- _Requirement_
Extract every line of the material below and reproduce it faithfully.

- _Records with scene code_
BEGIN
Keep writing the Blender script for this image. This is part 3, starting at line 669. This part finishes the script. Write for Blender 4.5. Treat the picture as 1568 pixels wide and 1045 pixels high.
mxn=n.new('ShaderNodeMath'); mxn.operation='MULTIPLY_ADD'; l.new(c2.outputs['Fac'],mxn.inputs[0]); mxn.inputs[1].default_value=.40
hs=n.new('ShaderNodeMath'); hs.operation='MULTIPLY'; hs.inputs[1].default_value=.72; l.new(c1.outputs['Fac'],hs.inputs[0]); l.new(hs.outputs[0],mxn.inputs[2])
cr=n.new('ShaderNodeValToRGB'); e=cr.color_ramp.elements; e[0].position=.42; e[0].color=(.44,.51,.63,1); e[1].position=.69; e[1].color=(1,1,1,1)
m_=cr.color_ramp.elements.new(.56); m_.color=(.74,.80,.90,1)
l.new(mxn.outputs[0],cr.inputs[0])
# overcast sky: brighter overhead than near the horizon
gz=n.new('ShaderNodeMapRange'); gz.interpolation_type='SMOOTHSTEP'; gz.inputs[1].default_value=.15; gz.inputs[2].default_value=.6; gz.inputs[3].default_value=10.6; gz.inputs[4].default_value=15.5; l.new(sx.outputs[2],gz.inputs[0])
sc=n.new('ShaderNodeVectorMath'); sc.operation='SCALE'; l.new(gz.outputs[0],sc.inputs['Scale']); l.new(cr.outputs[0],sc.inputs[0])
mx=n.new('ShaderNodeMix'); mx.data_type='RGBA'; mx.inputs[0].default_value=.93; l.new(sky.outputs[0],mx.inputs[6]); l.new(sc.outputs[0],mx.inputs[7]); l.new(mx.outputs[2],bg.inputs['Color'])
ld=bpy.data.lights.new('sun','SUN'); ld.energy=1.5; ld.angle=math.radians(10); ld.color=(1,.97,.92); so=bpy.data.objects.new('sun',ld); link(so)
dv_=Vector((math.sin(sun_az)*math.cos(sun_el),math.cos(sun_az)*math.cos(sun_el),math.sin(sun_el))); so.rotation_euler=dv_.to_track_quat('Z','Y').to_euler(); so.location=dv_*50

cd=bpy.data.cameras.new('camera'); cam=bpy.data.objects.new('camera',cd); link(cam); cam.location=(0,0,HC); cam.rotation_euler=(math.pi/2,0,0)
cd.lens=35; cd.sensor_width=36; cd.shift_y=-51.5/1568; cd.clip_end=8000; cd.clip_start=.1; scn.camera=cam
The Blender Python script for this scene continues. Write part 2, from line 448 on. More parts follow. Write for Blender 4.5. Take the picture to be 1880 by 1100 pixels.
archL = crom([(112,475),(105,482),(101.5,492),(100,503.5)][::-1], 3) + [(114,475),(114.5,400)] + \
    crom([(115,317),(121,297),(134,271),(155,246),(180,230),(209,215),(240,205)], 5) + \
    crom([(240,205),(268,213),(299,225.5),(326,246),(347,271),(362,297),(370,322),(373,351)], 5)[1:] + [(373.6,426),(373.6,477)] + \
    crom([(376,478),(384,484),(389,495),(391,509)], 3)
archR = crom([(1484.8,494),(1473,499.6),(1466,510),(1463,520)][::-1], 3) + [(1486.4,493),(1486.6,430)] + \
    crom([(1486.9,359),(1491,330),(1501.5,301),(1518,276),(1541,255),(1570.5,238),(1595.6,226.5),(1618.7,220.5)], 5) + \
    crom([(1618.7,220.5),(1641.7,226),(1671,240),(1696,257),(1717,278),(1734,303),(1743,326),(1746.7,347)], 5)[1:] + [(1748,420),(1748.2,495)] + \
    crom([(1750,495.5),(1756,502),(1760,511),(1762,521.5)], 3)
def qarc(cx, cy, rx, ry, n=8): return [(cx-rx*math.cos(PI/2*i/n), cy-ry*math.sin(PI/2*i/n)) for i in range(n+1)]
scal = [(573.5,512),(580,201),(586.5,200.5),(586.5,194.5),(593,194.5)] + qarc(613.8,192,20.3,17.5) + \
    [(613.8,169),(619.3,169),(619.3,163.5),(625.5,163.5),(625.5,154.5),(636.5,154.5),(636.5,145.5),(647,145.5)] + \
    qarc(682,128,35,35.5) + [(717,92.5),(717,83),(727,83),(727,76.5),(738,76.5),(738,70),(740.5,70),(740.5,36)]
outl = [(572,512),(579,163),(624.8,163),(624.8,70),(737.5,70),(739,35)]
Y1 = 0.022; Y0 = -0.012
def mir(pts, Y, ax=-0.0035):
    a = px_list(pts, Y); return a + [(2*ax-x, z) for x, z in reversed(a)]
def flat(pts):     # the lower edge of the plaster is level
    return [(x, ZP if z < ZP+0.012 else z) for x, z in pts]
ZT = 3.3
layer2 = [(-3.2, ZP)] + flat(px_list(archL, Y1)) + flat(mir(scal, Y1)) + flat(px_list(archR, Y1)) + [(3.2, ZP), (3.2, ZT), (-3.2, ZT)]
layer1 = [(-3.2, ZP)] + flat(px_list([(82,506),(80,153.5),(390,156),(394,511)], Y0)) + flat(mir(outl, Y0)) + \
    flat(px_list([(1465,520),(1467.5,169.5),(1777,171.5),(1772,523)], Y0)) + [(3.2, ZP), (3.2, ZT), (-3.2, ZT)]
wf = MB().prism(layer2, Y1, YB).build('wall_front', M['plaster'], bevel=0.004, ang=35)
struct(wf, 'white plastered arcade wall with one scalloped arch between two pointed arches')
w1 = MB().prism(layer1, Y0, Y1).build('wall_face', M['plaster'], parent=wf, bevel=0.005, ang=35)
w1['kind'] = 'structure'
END
- _Answer below_
Keep writing the Blender script for this image. This is part 3, starting at line 669. This part finishes the script. Write for Blender 4.5. Treat the picture as 1568 pixels wide and 1045 pixels high.
mxn=n.new('ShaderNodeMath'); mxn.operation='MULTIPLY_ADD'; l.new(c2.outputs['Fac'],mxn.inputs[0]); mxn.inputs[1].default_value=.40
hs=n.new('ShaderNodeMath'); hs.operation='MULTIPLY'; hs.inputs[1].default_value=.72; l.new(c1.outputs['Fac'],hs.inputs[0]); l.new(hs.outputs[0],mxn.inputs[2])
cr=n.new('ShaderNodeValToRGB'); e=cr.color_ramp.elements; e[0].position=.42; e[0].color=(.44,.51,.63,1); e[1].position=.69; e[1].color=(1,1,1,1)
m_=cr.color_ramp.elements.new(.56); m_.color=(.74,.80,.90,1)
l.new(mxn.outputs[0],cr.inputs[0])
# overcast sky: brighter overhead than near the horizon
gz=n.new('ShaderNodeMapRange'); gz.interpolation_type='SMOOTHSTEP'; gz.inputs[1].default_value=.15; gz.inputs[2].default_value=.6; gz.inputs[3].default_value=10.6; gz.inputs[4].default_value=15.5; l.new(sx.outputs[2],gz.inputs[0])
sc=n.new('ShaderNodeVectorMath'); sc.operation='SCALE'; l.new(gz.outputs[0],sc.inputs['Scale']); l.new(cr.outputs[0],sc.inputs[0])
mx=n.new('ShaderNodeMix'); mx.data_type='RGBA'; mx.inputs[0].default_value=.93; l.new(sky.outputs[0],mx.inputs[6]); l.new(sc.outputs[0],mx.inputs[7]); l.new(mx.outputs[2],bg.inputs['Color'])
ld=bpy.data.lights.new('sun','SUN'); ld.energy=1.5; ld.angle=math.radians(10); ld.color=(1,.97,.92); so=bpy.data.objects.new('sun',ld); link(so)
dv_=Vector((math.sin(sun_az)*math.cos(sun_el),math.cos(sun_az)*math.cos(sun_el),math.sin(sun_el))); so.rotation_euler=dv_.to_track_quat('Z','Y').to_euler(); so.location=dv_*50

cd=bpy.data.cameras.new('camera'); cam=bpy.data.objects.new('camera',cd); link(cam); cam.location=(0,0,HC); cam.rotation_euler=(math.pi/2,0,0)
cd.lens=35; cd.sensor_width=36; cd.shift_y=-51.5/1568; cd.clip_end=8000; cd.clip_start=.1; scn.camera=cam
The Blender Python script for this scene continues. Write part 2, from line 448 on. More parts follow. Write for Blender 4.5. Take the picture to be 1880 by 1100 pixels.
archL = crom([(112,475),(105,482),(101.5,492),(100,503.5)][::-1], 3) + [(114,475),(114.5,400)] + \
    crom([(115,317),(121,297),(134,271),(155,246),(180,230),(209,215),(240,205)], 5) + \
    crom([(240,205),(268,213),(299,225.5),(326,246),(347,271),(362,297),(370,322),(373,351)], 5)[1:] + [(373.6,426),(373.6,477)] + \
    crom([(376,478),(384,484),(389,495),(391,509)], 3)
archR = crom([(1484.8,494),(1473,499.6),(1466,510),(1463,520)][::-1], 3) + [(1486.4,493),(1486.6,430)] + \
    crom([(1486.9,359),(1491,330),(1501.5,301),(1518,276),(1541,255),(1570.5,238),(1595.6,226.5),(1618.7,220.5)], 5) + \
    crom([(1618.7,220.5),(1641.7,226),(1671,240),(1696,257),(1717,278),(1734,303),(1743,326),(1746.7,347)], 5)[1:] + [(1748,420),(1748.2,495)] + \
    crom([(1750,495.5),(1756,502),(1760,511),(1762,521.5)], 3)
def qarc(cx, cy, rx, ry, n=8): return [(cx-rx*math.cos(PI/2*i/n), cy-ry*math.sin(PI/2*i/n)) for i in range(n+1)]
scal = [(573.5,512),(580,201),(586.5,200.5),(586.5,194.5),(593,194.5)] + qarc(613.8,192,20.3,17.5) + \
    [(613.8,169),(619.3,169),(619.3,163.5),(625.5,163.5),(625.5,154.5),(636.5,154.5),(636.5,145.5),(647,145.5)] + \
    qarc(682,128,35,35.5) + [(717,92.5),(717,83),(727,83),(727,76.5),(738,76.5),(738,70),(740.5,70),(740.5,36)]
outl = [(572,512),(579,163),(624.8,163),(624.8,70),(737.5,70),(739,35)]
Y1 = 0.022; Y0 = -0.012
def mir(pts, Y, ax=-0.0035):
    a = px_list(pts, Y); return a + [(2*ax-x, z) for x, z in reversed(a)]
def flat(pts):     # the lower edge of the plaster is level
    return [(x, ZP if z < ZP+0.012 else z) for x, z in pts]
ZT = 3.3
layer2 = [(-3.2, ZP)] + flat(px_list(archL, Y1)) + flat(mir(scal, Y1)) + flat(px_list(archR, Y1)) + [(3.2, ZP), (3.2, ZT), (-3.2, ZT)]
layer1 = [(-3.2, ZP)] + flat(px_list([(82,506),(80,153.5),(390,156),(394,511)], Y0)) + flat(mir(outl, Y0)) + \
    flat(px_list([(1465,520),(1467.5,169.5),(1777,171.5),(1772,523)], Y0)) + [(3.2, ZP), (3.2, ZT), (-3.2, ZT)]
wf = MB().prism(layer2, Y1, YB).build('wall_front', M['plaster'], bevel=0.004, ang=35)
struct(wf, 'white plastered arcade wall with one scalloped arch between two pointed arches')
w1 = MB().prism(layer1, Y0, Y1).build('wall_face', M['plaster'], parent=wf, bevel=0.005, ang=35)
w1['kind'] = 'structure'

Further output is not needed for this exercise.